Release our business schools from the dead hand of state regulation
THE UK’s centrally-planned universities could do with a shake-up. One way to do this is to begin the privatisation of higher education in those areas most suitable for it – particularly business education.
Higher education has many purposes. But the most important is the preparation of young people to enter the world of work, and this purpose should be pursued most determinedly in business schools. The UK has more than 100 university-based business schools, teaching around 15 per cent of higher education students. When the first were set up in the 1960s, there was a debate about whether they should be free-standing, or lodged in traditional universities. This debate should be revisited.
Business schools should be encouraged to break from universities to encourage a greater emphasis on preparation for employment, more effective learning, and cost savings.
At one level, university-based schools appear to be a success: they bring in substantial income from UK-based foreign students and from overseas partnerships. But this is not enough. Schools are too detached from business, and arguably overly concerned with theory rather than practice. Staff have inadequate private sector experience, and are often much keener on personal research projects than on working with businesses.
Many students have little or no contact with the business world, particularly since internships have gone into decline. Schools teach too little, and students don’t rate even this teaching highly. Innovation is rarer than it ought to be, and there are few sanctions for poor or ineffective teachers.
It’s no wonder that employers continue to report dissatisfaction with many of the business students they interview. This may be related to low admission standards, as vice-chancellors demand that business schools expand their intake to cross-subsidise other subjects.
Indeed, the over-charging of business students, to keep arts and humanities departments open, is a national scandal. In the case of overseas students, who sometimes get a very raw deal indeed, there’s often a perverse income transfer from poor individuals, who have borrowed from friends and family, to far richer people.
It’s time for change. The location of business schools within a university culture of excessive regulation and a medieval calendar does nothing to promote excellence. As public-funding for teaching business undergraduates disappears, and the cost of education falls increasingly on students, there is less reason to stay in the sector. Let universities sell their business schools off.
But to whom? It could be to not-for-profit corporations, charities or chambers of commerce. But such institutions lack capital and are unlikely to be able to run large schools effectively. In the longer term, for-profit schools, like the successful BPP Business School, which can award its own degrees to a high standard at half the cost of conventional university schools, seem more promising.

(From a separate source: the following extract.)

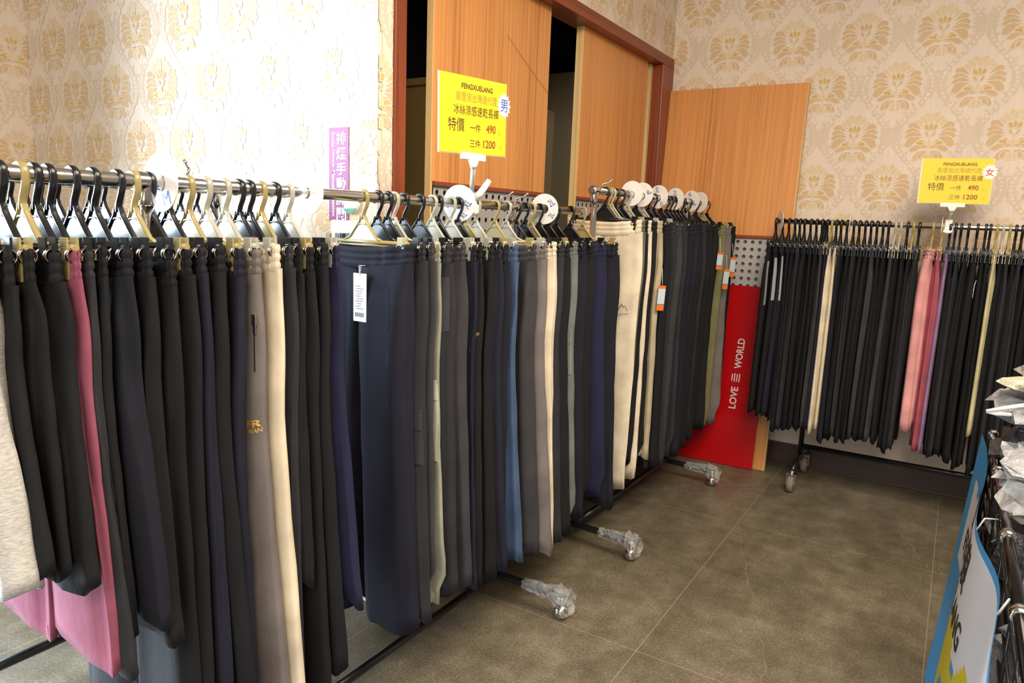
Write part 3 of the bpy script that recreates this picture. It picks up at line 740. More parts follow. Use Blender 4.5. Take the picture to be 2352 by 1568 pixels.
G_RAIL = Rail((-1.335, 0.30), (-1.335, 2.66), 1.447, 'front rail')
items = [
 (-22, 640, 1385, 'heather grey', 'the heather grey trousers', {'label': 'heather grey marl trousers at the far left end of the front rail', 't': .026, 'h': 'khaki'}),
 (27, 567, 1330, 'black', None), (72, 540, 1345, 'black', None, {'h': 'khaki'}), (133, 557, 1356, 'black', None),
 (183, 577, 1550, 'rose pink', 'the rose pink trousers', {'label': 'rose pink trousers with tall elastic waist between black pairs on the front rail', 'h': 'khaki'}),
 (212, 540, 1545, 'charcoal', None), (245, 560, 1500, 'black', None), (297, 535, 1435, 'dark navy', None), (345, 562, 1478, 'black', None),
 (402, 590, None, 'black', None, {'top': -.022, 'L': 1.12}), (438, 560, None, 'black', None, {'h': 'khaki'}), (472, 533, None, 'navy', None), (515, 522, None, 'black', None), (558, 542, None, 'navy', None),
 (598, 537, None, 'taupe', 'the taupe trousers', {'label': 'taupe trousers with gold logo and zip pocket beside the cream pair on front rail', 'fn': fx_taupe, 'sway': .03, 'L': 1.16}),
 (642, 525, None, 'cream', 'the wide cream trousers', {'label': 'cream trousers beside the taupe pair left of the rail gap on front rail', 'sway': .035, 'L': 1.18}),
 (674, 560, None, 'charcoal', None, {'L': 1.1}), (695, 545, 1360, 'black', None), (722, 527, None, 'black', None, {'L': 1.12}), (754, 528, 1560, 'black', None), (782, 568, 1400, 'royal navy', None, {'fn': fx_wedge, 't': .012}),
 (945, 558, 1472, 'navy', 'the navy tagged trousers', {'label': 'navy trousers facing the aisle with white paper price tag on front rail', 'fn': fx_navytag, 'h': 'khaki', 'hw': .168, 'yaw': -.03, 't': .024, 'hem': .086}),
 (980, 555, 1440, 'charcoal', None, {'fn': fx_pocket(-.56, -.70)}), (1001, 527, 1400, 'dark grey', None),
 (1016, 543, 1412, 'sage', 'the sage cargo trousers', {'label': 'sage cargo trousers with thigh pocket and gathered hem on front rail', 'fn': fx_pocket(-.50, -.72), 'cuff': True, 'h': 'grey'}),
 (1038, 540, 1385, 'charcoal', None, {'fn': fx_mesh}), (1072, 542, 1372, 'dark grey', None), (1098, 550, 1365, 'navy', None, {'fn': fx_print('FR', M_TEALP, -.42)}),
 (1112, 532, 1368, 'black', None, {'fn': fx_print('FR', M_GOLD, -.38)}), (1140, 528, 1350, 'black', None), (1156, 520, 1335, 'navy', None), (1172, 520, 1332, 'dark navy', None),
 (1194, 527, 1303, 'steel blue', 'the steel blue trousers', {'label': 'steel blue trousers with side zip pocket on the front rail', 'fn': fx_seam, 'h': 'grey'}),
 (1235, 540, 1290, 'dark grey', None, {'h': 'khaki'}), (1260, 537, 1285, 'taupe', None, {'h': 'grey'}),
 (1282, 530, 1275, 'cream', 'the slim cream trousers', {'label': 'slim cream trousers two pairs right of the steel blue pair on front rail'}),
 (1299, 540, 1262, 'charcoal', None), (1312, 545, 1240, 'black', None),
 (1330, 548, 1237, 'mid grey', 'the grey cargo trousers', {'label': 'mid grey cargo trousers with elastic hem toward right end of front rail', 'cuff': True, 'fn': fx_pocket(-.44, -.60)}),
 (1350, 525, 1210, 'dark navy', None), (1367, 545, 1185, 'black', None, {'cuff': True}), (1397, 533, 1160, 'royal navy', None, {'cuff': True}), (1424, 527, 1178, 'dark navy', None, {'t': .024})]
for q in items:
    pass
FRONT = hang(G_RAIL, items, 1, .168, .022, 'trousers on the front rail', 'clip hangers on the front rail')

B_RAIL = Rail((-1.300, 2.69), (-1.275, 4.27), 1.535, 'corner rail')
items = [
 (1474, 545, 1148, 'cream', 'the cream logo trousers', {'label': 'cream trousers with small mountain print, first pair on the corner rail', 'fn': fx_mount, 'h': 'black'}),
 (1484, 508, 1110, 'grey green', None, {'h': 'khaki'}), (1491, 505, 1085, 'black', None),
 (1498, 513, 1122, 'cream', 'the narrow cream trousers', {'label': 'narrow cream trousers squeezed between dark pairs on the corner rail'}),
 (1511, 512, 1085, 'black', None), (1524, 510, 1075, 'beige', 'the beige tagged trousers', {'label': 'beige trousers with orange and pale blue hang tag on corner rail', 'fn': fx_tag_orange(-.40), 'h': 'grey'}),
 (1556, 500, 1080, 'charcoal', None), (1543, 505, 1085, 'black', None), (1569, 500, 1072, 'dark grey', None), (1582, 487, 1066, 'charcoal', None, {'top': .01}), (1596, 500, 1058, 'dark navy', None), (1606, 520, 1050, 'navy', None), (1614, 520, 1044, 'black', None), (1622, 520, 1035, 'charcoal', None), (1630, 518, 1028, 'black', None), (1638, 515, 1015, 'black', None),
 (1652, 523, 1000, 'black', None, {'fn': fx_tag_orange(-.27, .15, .09)}),
 (1668, 525, 988, 'olive', 'the olive tagged trousers', {'label': 'olive trousers with orange hang tag near far end of corner rail', 'fn': fx_tag_orange(-.36)}),
 (1681, 525, 985, 'warm grey', 'the warm grey trousers', {'label': 'warm grey trousers second from the far end of the corner rail', 'fn': fx_tag_orange(-.30, .15)}), (1691, 525, 935, 'black', None)]
CORNER = hang(B_RAIL, items, 2, .176, .022, 'trousers on the corner rail', 'clip hangers on the corner rail', hw=.172, sway0=-.030)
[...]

The government doesn’t own universities and can’t compel them to sell off their schools. But it can explain how it wants the sector to develop. It can make it clear that there’ll be no more public funding for business teaching. It can allow universities to keep the proceeds of the sale of their schools. The rest of the higher education sector will profit from this innovative example, and it may be that other parts of universities could seek to follow in due course – law schools are promising candidates.
I would also look to reductions in the huge burden of student loans. Business schools should create a new private student loan system in conjunction with the financial sector. Direct links between business schools and banks could also reduce the moral hazard inherent in the present undergraduate loan system – where universities are insufficiently penalised for recruiting weak students and producing unemployable graduates. Schools should share the financial risk involved in recruiting students who may not be fully committed. This would be a strong inducement to improve selection.
After a promising start, the government seems to have run out of ideas on higher education. It should return to first principles and think again about what needs to be done in our university system, and what can better be done by the private sector. Business schools are the place to start.
Professor Len Shackleton is professor of economics at the University of Buckingham.